Later, he asked Tracy Morgan to pretend to be passed out on the stage and encouraged the audience to tweet about Morgan's "condition." And for good measure, Kimmel pointed out his parents in the audience (at least he said they were his parents), and had security remove them because they got his hopes up about winning an Emmy.

I hope Kimmel hosts the Oscars at some point, because he understands a fundamental point about the gig: You have to entertain everyone -- not just the people in the room, and not just the people at home. Kimmel made fun of the egos of the crowd in the room in a way that was both entertaining and knowing, and yet he didn't put the audience in the room on edge or act too cool for the folks at home. Most difficult of all, he made bridging that divide seem easy. As we've seen from the other awards-show hosts who have gone down in flames over the years, it's not.

The same gently mocking tone carried through to the awards introductions and various other bits as well. In their intro bits and after their wins, nominees and winners goofed on the process, all of which went a long way toward making the long broadcast more tolerable.

Like Kimmel, a lot of participants were happy to acknowledge how ridiculous the whole affair was, while reveling in another chance to show the entire world just how much they enjoy attention (and awards). As Lewis said during his acceptance speech, "I don't really believe in judging art, but I thought I'd show up just in case. It turned out all right."

Though it wasn't quite as funny as last year's "beauty pageant" moment, Julia Louis-Dreyfus and Amy Poehler had some fun with the "Veep" actress' win. When Louis-Dreyfus won the best comedy actress Emmy, she pretended she'd accidentally grabbed Amy Poehler's acceptance speech when she hugged Poehler on her way up to the stage, and began reading that. Poehler then ran up to the stage to give Louis-Dreyfus her "real" speech. And when Jon Stewart and his crew won their tenth Emmy for "The Daily Show," fellow nominees Jimmy Fallon and Stephen Colbert tackled Stewart in the aisles, leaving him very winded but able to give a funny speech about "how predictable these [expletive] things can be."

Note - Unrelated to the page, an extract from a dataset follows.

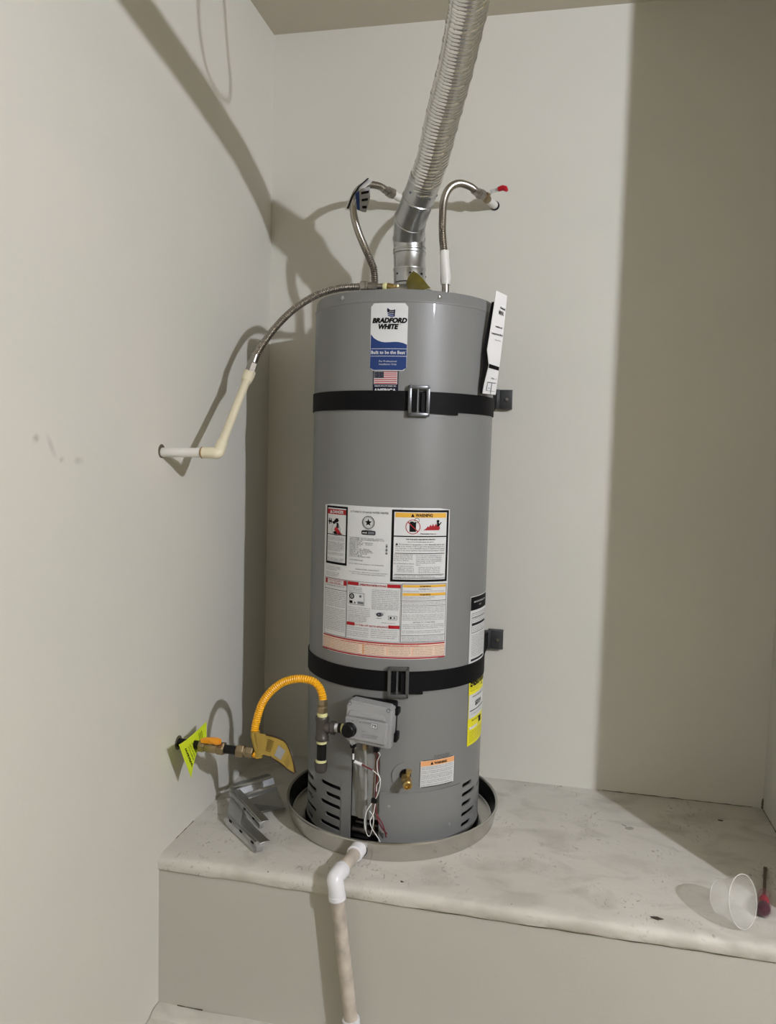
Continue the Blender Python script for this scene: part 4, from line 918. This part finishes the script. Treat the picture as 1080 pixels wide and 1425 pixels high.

Not predictable: Kimmel in the bathroom in the show's introductory bit, crying over a botched Botox job. Several female nominees punched his face back to normal, but not before we got a glimpse of a naked Lena Dunham eating cake on a toilet. It's that kind of irreverent celebration that made whole chunks of the broadcast go by pretty painlessly.

Another thing that worked: Short segments in which directing and writing nominees were asked questions like, "What do you do when you have writer's block?" and "How would your teachers remember you?" The folks who don't normally get to be on TV had a good amount of fun with these brief, punchy segments.

Among the goofiness and sendups, there was room for sincerity as well: Ron Howard's short tribute to Andy Griffith was moving and sweet, and the actual In Memoriam segment in the middle of the broadcast was nicely done.

Of course every broadcast hits a wall, and the Emmys always slow down to a sludgy crawl when the predictable Reality categories arrive and during what I like to think as HBO Funtimes, i.e., the Movie and Miniseries category. As "Game Change" won a blizzard of awards, it was hard for the mind not to wander. If perhaps some people in the viewing audience went online to look at pictures of their adorable baby niece, who could blame them? Not I. In any event, those "Game Change" Emmys and the "Veep" win were more or less HBO's consolation prizes on what was clearly "Homeland's" big night.

Many TV fans enter awards season as a partisan of some kind of another, and sure, I would have loved it if "Louie" had picked up more awards (though two for Louis C.K. aren't shabby); it would have been swell if "Girls" had picked up a statue or two; and I wanted "Sherlock" to win something just so the world could have been Cumberbatched a little more.

I was sad that Giancarlo Esposito didn't win for career-defining work on "Breaking Bad," and do I wish "Game of Thrones" had won as many awards as "Game Change"? Sure. In what didn't turn out to be a big night for "Downton Abbey," it was a letdown that Maggie Smith wasn't there to pick up her award, because how awesome would her speech have been? Very awesome indeed, thank you very much.

And I'll admit it, one point, after "Modern Family" won yet another award, I did really consider downing an entire bottle of Jack Daniels. (I'm not hating on the show per se, but they've won everything but the Westminster Kennel Club award at this point. Give somebody else a turn someday, please?)

But hey, more than half of the Emmy ceremony was a lot of fun. I'm all for renewing Jimmy Kimmel's contract as host and lead Emmy goofball. We could certainly do worse.